# Directions:
Restate all the material verbatim, except for the pictures.

* Begin Dataset section *

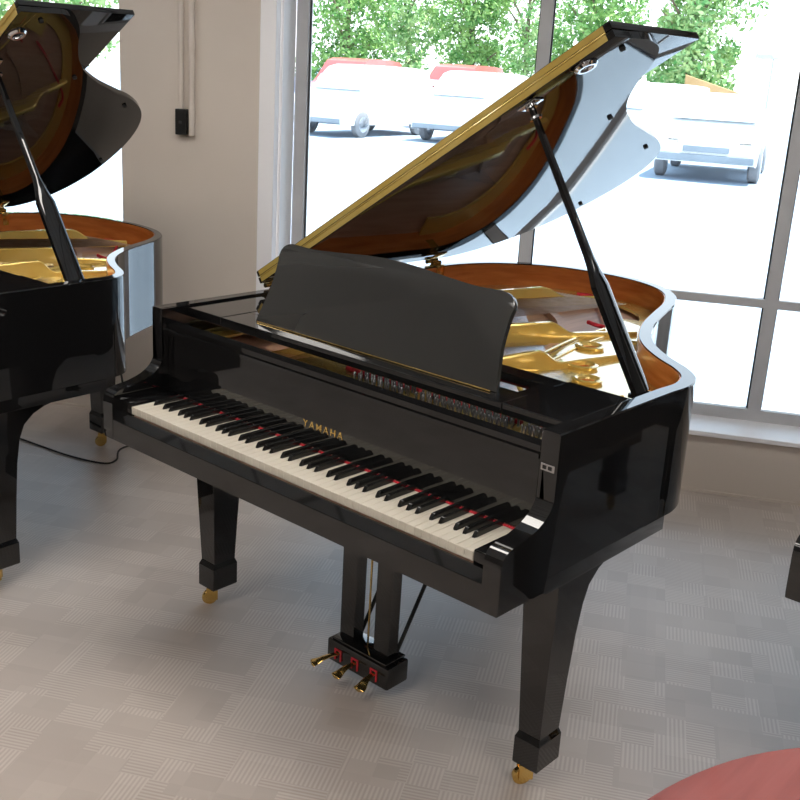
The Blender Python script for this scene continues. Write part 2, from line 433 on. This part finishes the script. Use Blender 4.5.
        def strut(p0, p1, p2, p3, w=.012, h=.955, lo=.915):
            """p0 front, p1 knee, p2 after the drop, p3 rear end"""
            pts = [(p0, h-.018), (p1, h), (p2, lo), (p3, lo-.006)]
            fine = []
            for (a, za), (b, zb) in zip(pts, pts[1:]):
                for k in range(6):
                    t = k/6; s = t*t*(3-2*t); fine.append((a[0]+(b[0]-a[0])*t, a[1]+(b[1]-a[1])*t, za+(zb-za)*s))
            fine.append((*p3, lo-.006))
            d = Vector((p3[0]-p0[0], p3[1]-p0[1], 0)).normalized(); sd = Vector((-d.y, d.x, 0))
            loft(bm, [[Vector((x,y,.884))-sd*w, Vector((x,y,.884))+sd*w, Vector((x,y,z-.004))+sd*w*.8, Vector((x,y,z))+sd*w*.5, Vector((x,y,z))-sd*w*.5, Vector((x,y,z-.004))-sd*w*.8] for x, y, z in fine])
        strut((.02,.47), (.33,1.50), (.38,1.60), (.44,1.79))
        strut((.35,.40), (.665,1.06), (.70,1.15), (.80,1.36))
        strut((.76,.36), (.845,.74), (.87,.82), (.935,1.13))
        strut((1.04,.36), (1.07,.50), (1.085,.54), (1.14,.70), h=.935)
        # nose bolts of the struts
        for (x, y) in ((.62,.93), (.82,.60), (.27,1.28)):
            box(bm, (x-.055,y-.015,.893), (x-.03,y+.07,.915), .006)
        for x, y, r in ((.800,1.085,.043), (.872,1.215,.036), (.905,.880,.043), (.995,.765,.040)):
            lathe(bm, [(r,.897),(r+.003,.905),(r-.006,.908),(r-.014,.903),(r-.016,.8972)], 32, Matrix.Translation((x,y,0)), closed=True)
        plate = link('iron_plate', bm, gold, root, True, 35)
        for x, y, r in ((.800,1.085,.027), (.872,1.215,.020), (.905,.880,.027), (.995,.765,.024)):
            bm = nb(); lathe(bm, [(0,.8970),(r,.8970),(r,.8974),(0,.8974)], 24, Matrix.Translation((x,y,0)))
            link('sound_hole', bm, wood, plate)
        # bridge + felt
        bm = nb(); B_ = catmull([(1.10,.56),(.98,.60),(.86,.72),(.76,.92),(.66,1.15),(.53,1.36),(.36,1.50),(.22,1.56)], 6)
        off = offset(B_, .028)
        t = bmesh.new(); Q = [[t.verts.new((*a,.868)), t.verts.new((*a,.888)), t.verts.new((*b,.888)), t.verts.new((*b,.868))] for a, b in zip(B_, off)]
        for p, q in zip(Q, Q[1:]):
            for k in range(4): t.faces.new((p[k], q[k], q[(k+1)%4], p[(k+1)%4]))
        t.faces.new(Q[0][::-1]); t.faces.new(Q[-1]); merge(bm, t); link('bridge', bm, sound, root)
        for seg_ in ([(0.316, 1.764), (0.37, 1.783), (0.457, 1.7), (0.604, 1.502)], [(0.6, 1.394), (0.64, 1.379), (0.672, 1.377)], [(0.622, 0.974), (0.639, 1.018)]):
            bm = nb(); tube(bm, [(x, y, .894) for x, y in catmull(seg_, 5)], .007, 6)
            link('string_felt', bm, felt, root)
        # strings
        bm = nb()
        def strg(a, b, r=.0007):
            a, b = Vector(a), Vector(b); d = (b-a).normalized(); s = d.cross(Vector((0,0,1))).normalized(); t_ = s.cross(d)
            va = [bm.verts.new(a+s*r*math.cos(k)+t_*r*math.sin(k)) for k in (0,2.09,4.19)]; vb = [bm.verts.new(b+s*r*math.cos(k)+t_*r*math.sin(k)) for k in (0,2.09,4.19)]
            for k in range(3): bm.faces.new((va[k], va[(k+1)%3], vb[(k+1)%3], vb[k]))
        for i in range(150):
            t = i/149; x = .36 + t*.88
            xe = .16 + t*.98; ye = 1.70 - 1.12*t**.75
            j = (i % 3 - 1)*.0004
            strg((x, .30 if x > .62 else .215, .900), (xe+j, ye, .896))
        link('treble_strings', bm, steel, root)['kind'] = 'stuff'
        bm = nb()
        for i in range(26):
            t = i/25; strg((.0+t*.30, .33, .925), (.28+t*.30, 1.62+.05*t, .917), .0016)
        link('bass_strings', bm, copper, root)['kind'] = 'stuff'
    if not closed:
        # --- music shelf frame + desk
        zt = .969
        bm = nb(); box(bm, (.106,.231,.943), (1.099,.335,zt), .0015); box(bm, (.106,.440,.943), (1.099,.500,zt), .0015); box(bm, (.106,.335,.943), (.135,.44,zt)); box(bm, (1.07,.335,.943), (1.099,.44,zt))
        sh = link('music_shelf', bm, body, root)
        for x0, x1 in ((XL+THICK+.001,.104), (1.101,XR-THICK-.001)):
            bm = nb(); box(bm, (x0,.231,.943), (x1,.505,zt+.001), .002); link('shelf_rail', bm, body, root)
        half = [(0,.250),(.08,.2475),(.19,.238),(.28,.232),(.345,.2335),(.372,.233),(.394,.224),(.407,.206),(.403,.167),(.404,.108),(.413,.055),(.425,0)]
        hh = catmull(half, 4)
        prof = [(x, v) for x, v in hh] + [(-x, v) for x, v in hh[::-1] if x > 0]
        a = math.radians(20); Md = Matrix.Translation((.6185,.283,.9705)) @ Matrix.Rotation(-a, 4, 'X')
        bm = nb(); prism(bm, [(x, 0, v) for x, v in prof], (0,.014,0), .002, Md)
        dk = link('music_desk', bm, deskm, root, True, 40)
        bm = nb(); tube(bm, [(.205,.279,.971), (1.03,.279,.971)], .002, 8); link('desk_hinge', bm, brass, dk, True)
    return root

def pins(root):
    k = 0; rest = nb()
    spots = []
    for i in range(56):
        t = i/55; x = .61 + t*.645
        if abs(x-.80) < .018 or abs(x-1.115) < .016: continue
        for r in range(3): spots.append((x + .004*r, .262+.020*r + (.004 if i % 2 else 0)))
    spots.sort(key=lambda s: (round(s[1]/.02), -s[0]))
    for i, (x, y) in enumerate(spots):
        bm = nb() if i < 100 else rest
        lathe(bm, [(0,.8955),(.0033,.8955),(.0033,.921),(.0026,.922),(0,.922)], 8, Matrix.Translation((x,y,0)))
        if i < 100: link('tuning_pin', bm, steel, root, True)
    link('tuning_pins', rest, steel, root, True)['kind'] = 'stuff'
    for a, b in ((.52,.78), (.82,1.095), (1.135,1.25)):
        bm = nb(); box(bm, (a,.318,.896), (b,.334,.907), .003); link('string_felt', bm, felt, root)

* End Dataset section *

# The solution:
The Blender Python script for this scene continues. Write part 2, from line 433 on. This part finishes the script. Use Blender 4.5.
        def strut(p0, p1, p2, p3, w=.012, h=.955, lo=.915):
            """p0 front, p1 knee, p2 after the drop, p3 rear end"""
            pts = [(p0, h-.018), (p1, h), (p2, lo), (p3, lo-.006)]
            fine = []
            for (a, za), (b, zb) in zip(pts, pts[1:]):
                for k in range(6):
                    t = k/6; s = t*t*(3-2*t); fine.append((a[0]+(b[0]-a[0])*t, a[1]+(b[1]-a[1])*t, za+(zb-za)*s))
            fine.append((*p3, lo-.006))
            d = Vector((p3[0]-p0[0], p3[1]-p0[1], 0)).normalized(); sd = Vector((-d.y, d.x, 0))
            loft(bm, [[Vector((x,y,.884))-sd*w, Vector((x,y,.884))+sd*w, Vector((x,y,z-.004))+sd*w*.8, Vector((x,y,z))+sd*w*.5, Vector((x,y,z))-sd*w*.5, Vector((x,y,z-.004))-sd*w*.8] for x, y, z in fine])
        strut((.02,.47), (.33,1.50), (.38,1.60), (.44,1.79))
        strut((.35,.40), (.665,1.06), (.70,1.15), (.80,1.36))
        strut((.76,.36), (.845,.74), (.87,.82), (.935,1.13))
        strut((1.04,.36), (1.07,.50), (1.085,.54), (1.14,.70), h=.935)
        # nose bolts of the struts
        for (x, y) in ((.62,.93), (.82,.60), (.27,1.28)):
            box(bm, (x-.055,y-.015,.893), (x-.03,y+.07,.915), .006)
        for x, y, r in ((.800,1.085,.043), (.872,1.215,.036), (.905,.880,.043), (.995,.765,.040)):
            lathe(bm, [(r,.897),(r+.003,.905),(r-.006,.908),(r-.014,.903),(r-.016,.8972)], 32, Matrix.Translation((x,y,0)), closed=True)
        plate = link('iron_plate', bm, gold, root, True, 35)
        for x, y, r in ((.800,1.085,.027), (.872,1.215,.020), (.905,.880,.027), (.995,.765,.024)):
            bm = nb(); lathe(bm, [(0,.8970),(r,.8970),(r,.8974),(0,.8974)], 24, Matrix.Translation((x,y,0)))
            link('sound_hole', bm, wood, plate)
        # bridge + felt
        bm = nb(); B_ = catmull([(1.10,.56),(.98,.60),(.86,.72),(.76,.92),(.66,1.15),(.53,1.36),(.36,1.50),(.22,1.56)], 6)
        off = offset(B_, .028)
        t = bmesh.new(); Q = [[t.verts.new((*a,.868)), t.verts.new((*a,.888)), t.verts.new((*b,.888)), t.verts.new((*b,.868))] for a, b in zip(B_, off)]
        for p, q in zip(Q, Q[1:]):
            for k in range(4): t.faces.new((p[k], q[k], q[(k+1)%4], p[(k+1)%4]))
        t.faces.new(Q[0][::-1]); t.faces.new(Q[-1]); merge(bm, t); link('bridge', bm, sound, root)
        for seg_ in ([(0.316, 1.764), (0.37, 1.783), (0.457, 1.7), (0.604, 1.502)], [(0.6, 1.394), (0.64, 1.379), (0.672, 1.377)], [(0.622, 0.974), (0.639, 1.018)]):
            bm = nb(); tube(bm, [(x, y, .894) for x, y in catmull(seg_, 5)], .007, 6)
            link('string_felt', bm, felt, root)
        # strings
        bm = nb()
        def strg(a, b, r=.0007):
            a, b = Vector(a), Vector(b); d = (b-a).normalized(); s = d.cross(Vector((0,0,1))).normalized(); t_ = s.cross(d)
            va = [bm.verts.new(a+s*r*math.cos(k)+t_*r*math.sin(k)) for k in (0,2.09,4.19)]; vb = [bm.verts.new(b+s*r*math.cos(k)+t_*r*math.sin(k)) for k in (0,2.09,4.19)]
            for k in range(3): bm.faces.new((va[k], va[(k+1)%3], vb[(k+1)%3], vb[k]))
        for i in range(150):
            t = i/149; x = .36 + t*.88
            xe = .16 + t*.98; ye = 1.70 - 1.12*t**.75
            j = (i % 3 - 1)*.0004
            strg((x, .30 if x > .62 else .215, .900), (xe+j, ye, .896))
        link('treble_strings', bm, steel, root)['kind'] = 'stuff'
        bm = nb()
        for i in range(26):
            t = i/25; strg((.0+t*.30, .33, .925), (.28+t*.30, 1.62+.05*t, .917), .0016)
        link('bass_strings', bm, copper, root)['kind'] = 'stuff'
    if not closed:
        # --- music shelf frame + desk
        zt = .969
        bm = nb(); box(bm, (.106,.231,.943), (1.099,.335,zt), .0015); box(bm, (.106,.440,.943), (1.099,.500,zt), .0015); box(bm, (.106,.335,.943), (.135,.44,zt)); box(bm, (1.07,.335,.943), (1.099,.44,zt))
        sh = link('music_shelf', bm, body, root)
        for x0, x1 in ((XL+THICK+.001,.104), (1.101,XR-THICK-.001)):
            bm = nb(); box(bm, (x0,.231,.943), (x1,.505,zt+.001), .002); link('shelf_rail', bm, body, root)
        half = [(0,.250),(.08,.2475),(.19,.238),(.28,.232),(.345,.2335),(.372,.233),(.394,.224),(.407,.206),(.403,.167),(.404,.108),(.413,.055),(.425,0)]
        hh = catmull(half, 4)
        prof = [(x, v) for x, v in hh] + [(-x, v) for x, v in hh[::-1] if x > 0]
        a = math.radians(20); Md = Matrix.Translation((.6185,.283,.9705)) @ Matrix.Rotation(-a, 4, 'X')
        bm = nb(); prism(bm, [(x, 0, v) for x, v in prof], (0,.014,0), .002, Md)
        dk = link('music_desk', bm, deskm, root, True, 40)
        bm = nb(); tube(bm, [(.205,.279,.971), (1.03,.279,.971)], .002, 8); link('desk_hinge', bm, brass, dk, True)
    return root

def pins(root):
    k = 0; rest = nb()
    spots = []
    for i in range(56):
        t = i/55; x = .61 + t*.645
        if abs(x-.80) < .018 or abs(x-1.115) < .016: continue
        for r in range(3): spots.append((x + .004*r, .262+.020*r + (.004 if i % 2 else 0)))
    spots.sort(key=lambda s: (round(s[1]/.02), -s[0]))
    for i, (x, y) in enumerate(spots):
        bm = nb() if i < 100 else rest
        lathe(bm, [(0,.8955),(.0033,.8955),(.0033,.921),(.0026,.922),(0,.922)], 8, Matrix.Translation((x,y,0)))
        if i < 100: link('tuning_pin', bm, steel, root, True)
    link('tuning_pins', rest, steel, root, True)['kind'] = 'stuff'
    for a, b in ((.52,.78), (.82,1.095), (1.135,1.25)):
        bm = nb(); box(bm, (a,.318,.896), (b,.334,.907), .003); link('string_felt', bm, felt, root)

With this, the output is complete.